Do Big Supermarkets Really Support Communities?

Most of us have no choice sometimes to pop into a larger supermarket chain, because most of the independent food shops have gone. Unless you live somewhere with farm shops, you likely have to shop at them.
So then after you’ve bought things (that after staff are paid, the rest of the profits will zoom up to head office and out to shareholders), you are asked to put a blue token or whatever in a choice of your favourite local charities. Because that way the big supermarkets can say they are helping.
In fact, that’s not really the case. When someone buys from local independent shops, that money stays in the community (salaries, staff who buy sandwiches and beer at local pubs and outlets, even the signwriters benefit).
With big supermarkets, there are ‘local jobs’ (usually at minimum wage working for companies that earn billions). The rest of the money then goes to the manager, top manager and super-top manager. Then out to shareholders, and on big TV and newspaper ads, and ‘free magazines’.
Most big supermarkets are out-of-town (so local ‘communities’ can’t shop at them, having to make do with smaller express stores). Which are marked up in price in high touristy areas for more profits.
And most big supermarkets will fine you if you park longer than you should (so there’s no time to go and support an independent coffee or gift shop – by the time you’ve done your weekly shop, it’s time to drive home again).
This is profiteering pure and simple. Tesco made £3.1bn profit last year, and its dominance means it can squeeze suppliers, while boosting its own profits.
This then feeds into more food inflation and worsens the cost of living crisis, for workers and communities. It is obscene. Where is the off button? Sharon Graham (Unite)
Supermarkets Do Listen (to rich people)
Supermarkets often differ in what they sell, depending on where you live. For example, Budgens in the affluent town of Holt (Norfolk) offers organic produce in plastic-free packaging, no canned music and strawberries from 4 miles away. There is also a post office, same-day home delivery, electric car charging points and an upcoming solar panel on the roof.
Yet in Clacton-on-Sea (one of England’s least affluent areas – Nigel Farage’s constituency), the website for Budgens offers no local food, instead boasting of national lottery tickets, and special offers on toilet roll and giant bottles of Pepsi cola.

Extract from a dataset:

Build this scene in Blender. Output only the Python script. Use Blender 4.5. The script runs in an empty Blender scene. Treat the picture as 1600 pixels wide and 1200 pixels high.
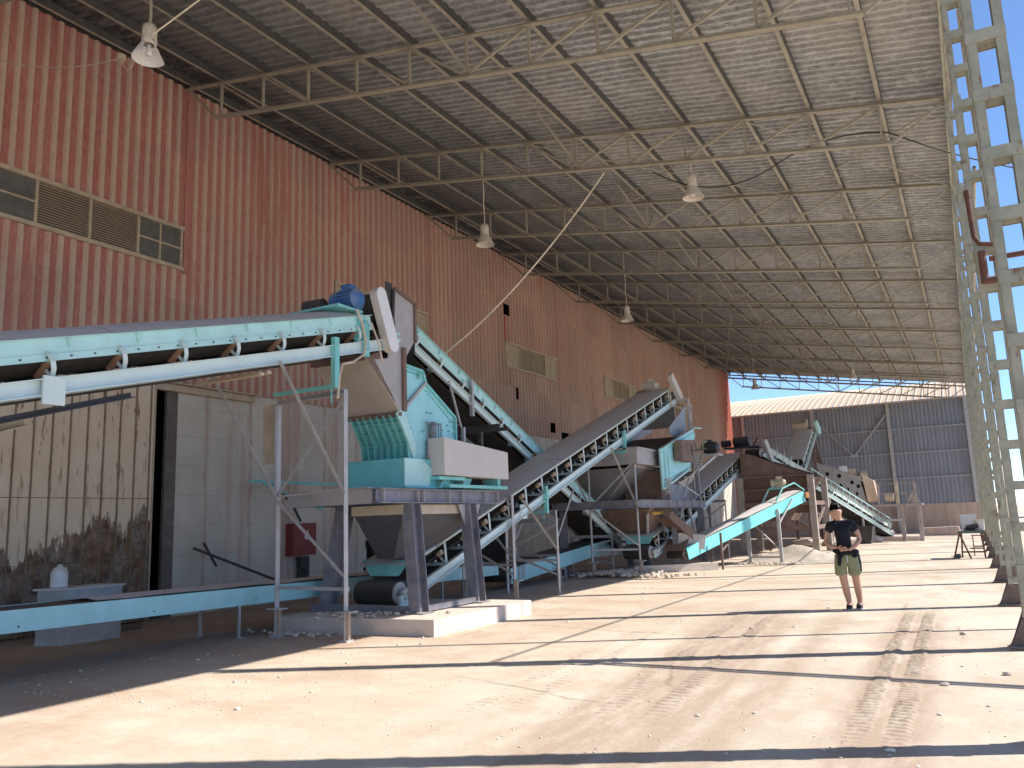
import bpy, math, random
from mathutils import Vector as V, Matrix
R = math.radians
random.seed(7)
C = bpy.context.scene.collection
S = bpy.context.scene

# ------------------------------------------------------------ camera
YAW, PITCH, ROLL = .5051, .1676, -.0362
fw = V((-math.sin(YAW)*math.cos(PITCH), math.cos(YAW)*math.cos(PITCH), math.sin(PITCH)))
r0 = V((math.cos(YAW), math.sin(YAW), 0)); u0 = r0.cross(fw)
rt = r0*math.cos(ROLL)+u0*math.sin(ROLL); up = rt.cross(fw)
cam = bpy.data.cameras.new('camera'); co = bpy.data.objects.new('camera', cam); C.objects.link(co)
co.matrix_world = Matrix(((rt.x, up.x, -fw.x, 0), (rt.y, up.y, -fw.y, 0), (rt.z, up.z, -fw.z, 1.65), (0, 0, 0, 1)))
cam.sensor_width = 36; cam.lens = 36*1273.2/1600; cam.clip_end = 3000; cam.clip_start = .1
S.camera = co
# ------------------------------------------------------------ light
EL = R(42.7); AZ = math.atan2(.897, .44)            # sun bearing, from +Y towards +X
w = bpy.data.worlds.new('World'); S.world = w; w.use_nodes = True
nt = w.node_tree; bg = nt.nodes['Background']
sk = nt.nodes.new('ShaderNodeTexSky'); sk.sky_type = 'NISHITA'; sk.sun_disc = False
sk.sun_elevation = EL; sk.sun_rotation = AZ; sk.altitude = 2500; sk.air_density = 1.0; sk.dust_density = .05; sk.ozone_density = 5.0
nt.links.new(sk.outputs[0], bg.inputs[0]); bg.inputs[1].default_value = .10
sun = bpy.data.lights.new('sun', 'SUN'); sun.energy = 3.2; sun.angle = R(.5); sun.color = (1, .95, .87)
so = bpy.data.objects.new('sun', sun); C.objects.link(so)
sd = V((math.sin(AZ)*math.cos(EL), math.cos(AZ)*math.cos(EL), math.sin(EL)))
so.rotation_euler = sd.to_track_quat('Z', 'Y').to_euler(); so.location = (30, 20, 40)
S.view_settings.view_transform = 'Standard'; S.view_settings.look = 'None'
S.view_settings.exposure = 1.2; S.view_settings.gamma = 1
S.cycles.max_bounces = 10; S.cycles.diffuse_bounces = 8

# ------------------------------------------------------------ materials
def N(t, ty, **k):
    n = t.nodes.new(ty)
    for a, b in k.items():
        if a in n.inputs: n.inputs[a].default_value = b
        else: setattr(n, a, b)
    return n
def math_(t, op, a, b=None, c=None):
    n = t.nodes.new('ShaderNodeMath'); n.operation = op
    for i, x in enumerate((a, b, c)):
        if x is None: continue
        if isinstance(x, (int, float)): n.inputs[i].default_value = x
        else: t.links.new(x, n.inputs[i])
    return n.outputs[0]
def ramp(t, src, a, b):
    n = N(t, 'ShaderNodeMapRange'); n.clamp = True
    t.links.new(src, n.inputs[0]); n.inputs[1].default_value = a; n.inputs[2].default_value = b
    return n.outputs[0]
def mixc(t, fac, a, b):
    n = t.nodes.new('ShaderNodeMix'); n.data_type = 'RGBA'
    if isinstance(fac, (int, float)): n.inputs[0].default_value = fac
    else: t.links.new(fac, n.inputs[0])
    for i, x in ((6, a), (7, b)):
        if isinstance(x, tuple): n.inputs[i].default_value = (*x, 1)
        else: t.links.new(x, n.inputs[i])
    return n.outputs[2]
def noise(t, scale, detail=5, rough=.6, vec=None, stretch=None):
    n = N(t, 'ShaderNodeTexNoise', Scale=scale, Detail=detail, Roughness=rough)
    if vec is None:
        vec = N(t, 'ShaderNodeNewGeometry').outputs['Position']
    if stretch:
        m = N(t, 'ShaderNodeMapping'); m.inputs['Scale'].default_value = stretch
        t.links.new(vec, m.inputs[0]); vec = m.outputs[0]
    t.links.new(vec, n.inputs['Vector'])
    return n.outputs[0]
DUST = (.46, .385, .315)
KEEP = ('skin', 'navy', 'sage_cotton', 'dark', 'black', 'cream', 'dry', 'rubber', 'white', 'lips', 'pale_sole', 'blue_m', 'orange')
def mat(name, col, rough=.6, metal=0., dust=.5, dcol=DUST, var=.25, spots=None, spotamt=.62, vscale=3., stretch=None, bump=.0, bscale=40., top=1.):
    m = bpy.data.materials.new(name); m.use_nodes = True; t = m.node_tree
    b = t.nodes['Principled BSDF']; geo = N(t, 'ShaderNodeNewGeometry'); pos = geo.outputs['Position']
    if not name.startswith(KEEP): col = tuple(min(.8, c*1.35) for c in col); dcol = tuple(min(.7, c*1.25) for c in dcol)
    n1 = noise(t, vscale, 6, .65, pos, stretch)
    f = ramp(t, n1, .3, .7)
    dark = tuple(c*(1-var) for c in col); lite = tuple(min(1, c*(1+var*.6)) for c in col)
    c = mixc(t, f, dark, lite)
    if spots:
        n2 = noise(t, 9, 8, .7, pos, (1, 1, .35)); c = mixc(t, ramp(t, n2, spotamt-.02, spotamt+.04), c, spots)
    if dust > 0:
        sx = N(t, 'ShaderNodeSeparateXYZ'); t.links.new(geo.outputs['Normal'], sx.inputs[0])
        upf = ramp(t, sx.outputs[2], .15, .8)
        n3 = noise(t, 5, 8, .7, pos); nf = ramp(t, n3, .62-dust*.45, .9-dust*.3)
        a = math_(t, 'MULTIPLY', upf, min(1, .35+dust)*top); a2 = math_(t, 'MULTIPLY', nf, dust)
        c = mixc(t, math_(t, 'MAXIMUM', a, a2), c, dcol)
    t.links.new(c, b.inputs['Base Color'])
    b.inputs['Roughness'].default_value = rough; b.inputs['Metallic'].default_value = metal
    if bump:
        bn = N(t, 'ShaderNodeBump', Strength=bump, Distance=.02); t.links.new(noise(t, bscale, 6, .7, pos), bn.inputs['Height'])
        t.links.new(bn.outputs[0], b.inputs['Normal'])
    return m
M = {}
M['turq'] = mat('turquoise_paint', (.16, .46, .45), .45, dust=.35, dcol=(.33, .36, .32), spots=(.05, .10, .09), spotamt=.65)
M['turq_pale'] = mat('pale_turquoise_paint', (.37, .60, .60), .45, dust=.3, dcol=(.5, .5, .45), var=.12, spots=(.2, .26, .22), spotamt=.66)  # paler turquoise paint of skirts, rims and rails
M['dblue'] = mat('pale_channel_blue', (.26, .50, .54), .4, dust=.2, dcol=(.45, .48, .45), var=.1, spots=(.2, .25, .25), spotamt=.74)
M['turq_deep'] = mat('turquoise_steel', (.13, .45, .50), .4, dust=.25, dcol=(.3, .38, .36), var=.12, spots=(.05, .08, .07), spotamt=.72)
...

The Sad Sorry End Tale in Sheringham
A few years back, there was a goliath 13-year battle in the Norfolk town of Sheringham, to stop Tesco building a big supermarket, in one of the towns left without one. When Paul Kingsnorth covered the story in his book Real England, the battle was ongoing.
Things looked hopeful, when a local entrepreneur offered to fund an independent supermarket, even hosting cooking classes above it. And yet the council (the council!) received the proposal, then voted to give planning permission to Tesco.
Today (many locals are likely unaware of the history) it’s a busy supermarket, and of course Tesco ‘gives back’ to the community. But many independent shops there have now gone under, there are no ‘blue tokens’ in the box to help them. A community has been half-destroyed.
And now this beautiful little seaside town has another hit: after the council (this time) refused a license for Dominoes pizza (the town already has 40 indie food outlets), the government (the government!) override the decision, and it’s going ahead.
So now the town will be littered with white plastic sauce pots, and money will go out of the town, and up to head office of Dominoes (Michigan, in the USA).
Big supermarkets don’t offer ‘choice’. Try looking for a natural toothpaste, a hair dye without chemicals or a vegan cake without palm oil. Despite all products with long shelf lives (so they can’t say ‘we won’t stock them in case they go off’) you won’t find any.
Posher and Expensive (not necessarily better)
Some bigger supermarkets are independent, but don’t really fare much better. In East Sussex, local bakery chain Jempson’s has a supermarket in a local village, but you have to drive there (it even has its own petrol station).
And Booths (often called ‘the Waitrose of the North’) is too expensive for most people (the ‘ready meals’ are tremendously expensive, as is orange juice from a machine you use to make yourself).
Good food should be affordable to everyone, not just those who can pay for organic sourdough bread. Booths website boasts that it has ‘removed all plastic cutlery’. That’s because there’s now a single-use plastic ban, so giving it out would be illegal anyway.
A few years back, a truck of pigs destined for the abattoir crashed, leaving many dead and more severely injured. But despite animal welfare campaigners offering to take the recoverable ones to a sanctuary, the (posh) supermarket refused, and had them put back on the truck to be slaughtered, already injured and traumatised.
- Waitrose only stopped selling ‘dredged’ scallops due to protests.
- M & S has faced controversy over selling farmed salmon.
- Harrods sells foie gras, so cruel it’s banned to make here.
- All the big supermarkets only drop certain unethical suppliers, when horrible stories come out in the press, forcing them to act. If they were really ethical, they would have dropped these suppliers already.